Judgment of Acquittal Standard (Part 5)

by | Dec 14, 2021 | Blog, Criminal Law, Monmouth County, New Jersey, Ocean County

The Court continued in relevant part: Defendant was tried before a jury over twenty-eight trial days beginning in March 2016. On the third day of jury deliberations, the trial court received a note from a juror stating that “research was done by Juror No. 1 as to the FBI’s protocol back in the 1990s.” The court immediately suspended deliberations. None of the eleven remaining jurors indicated that they had conducted independent research, and five denied knowledge of Juror No. 1’s independent research.
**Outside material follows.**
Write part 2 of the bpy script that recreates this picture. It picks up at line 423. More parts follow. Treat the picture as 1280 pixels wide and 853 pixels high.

Six jurors stated that they had heard a comment about the juror’s research regarding FBI protocols but said the comment had no effect on their ability to fairly decide the case. The trial court dismissed Juror No. 1 and substituted an alternate.

In accordance with the applicable model jury charge, the trial court instructed the reconstituted jury to deliberate anew. The jury found defendant guilty of first-degree purposeful or knowing murder. Defendant moved for a judgment of acquittal on the ground that the evidence was insufficient to support the jury’s verdict. She also moved for a new trial based on the substitution of Juror No. 1. The trial court denied both motions, and defendant appealed. The Appellate Division affirmed.

Limiting its review to the State’s evidence, the court held that the State presented sufficient evidence to warrant denial of a judgment of acquittal. The court also affirmed the denial of defendant’s motion for a new trial based on the dismissal and replacement of Juror No. 1. The New Jersey Supreme Court granted defendant’s petition for certification.

This case ended up with a 3-3 vote before the New Jersey Supreme Court because the seventh Justice (Chief Justice Rabner) recused himself from hearing the case. Judges usually recuse themselves because of a conflict of interest or the appearance of impropriety. The Chief did not publicly announce his reason for the recusal. One explanation might be that he watched and felt influenced by the episode of America’s Most Wanted that profiled the case. A more likely explanation is that the Chief worked for the U.S. Attorney’s Office while the case was under federal investigation.